Worked great for the first two hours now seems like a bouncy ball. Constantly finding and losing connection. Really frustrating...
Yup, that's about par for the course. You can fix it by one or more of these techniques, and it will generally connect and stat connected from then on, until you wander out of range again. All of these presume you have the following settings in the phone. Tap Wifi connections, then tap menu (upper right corner, then tap advanced:
Keep Wifi on during Sleep = always
Best wifi performance = off
Auto disconnect = off
Things to try: (No particular order, and yes, I realize you don't always have access to the router for some of these).
- Power cycle your router.
- Turn wifi off on the phone, give it a few minutes, then turn on again.
- Forget the hotspot, then tap the list of auto-discovered hotspots and add its passphrase again.
- Remove Security from your router and use mac address filtering instead.
- Assign A static to the phone. (Contrary to what others say this is not a guaranteed fix).
- Force your router to Channel 6 or 1.
- Try other modes on your router: G, N, etc.

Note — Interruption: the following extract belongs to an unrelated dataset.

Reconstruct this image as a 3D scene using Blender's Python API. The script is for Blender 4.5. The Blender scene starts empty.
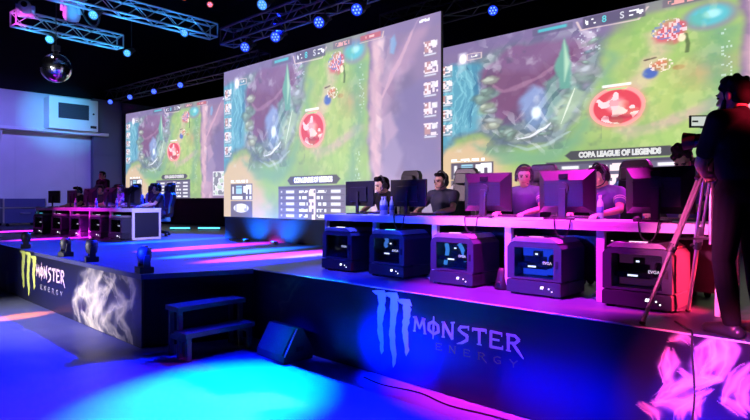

I suspect most people reporting this problem have G mode routers. Post back if you are seeing this on N mode routers.
- Connect to some other router (especially one that ends with the word GUEST in its SSID), then wait a minute, then connect back to your own router.
None of the above is guaranteed to work. Especially not the first time. I've been locked out of my own router for up to three hours, then it just decides to work again.
And you can try the static IP if you want, but don't be surprised if the problem comes back again. I've seen static IP assignments, go direct to Connecting, Authenticating, Connected, and back to Connecting again, in a real fast loop. This is because its NOT a DHCP problem, its a WIFI problem, and some how related to encryption.
Reading alogcat, and going thru some of the code listings for the TCP stack I've discovered that there is a state where the TCP stack of the router goes into "Countermeasures" state, when it suspects it might be under attack. When that happens Access points get added to a blacklist, and then this loop starts. Even AFTER you get a connection and an IP, the TCP stack seems to think you are on a blacklisted router and drops the connection.
This is really maddening.
I've seen this with G mode routers for the most part. I only have one crappy N mode router and I swore I'd never plug that piece of junk in again.
Anyone having this problem on a 802.11N router please let me know. Save me having to buy a new one to test with, or at lease I'll know what brand to avoid.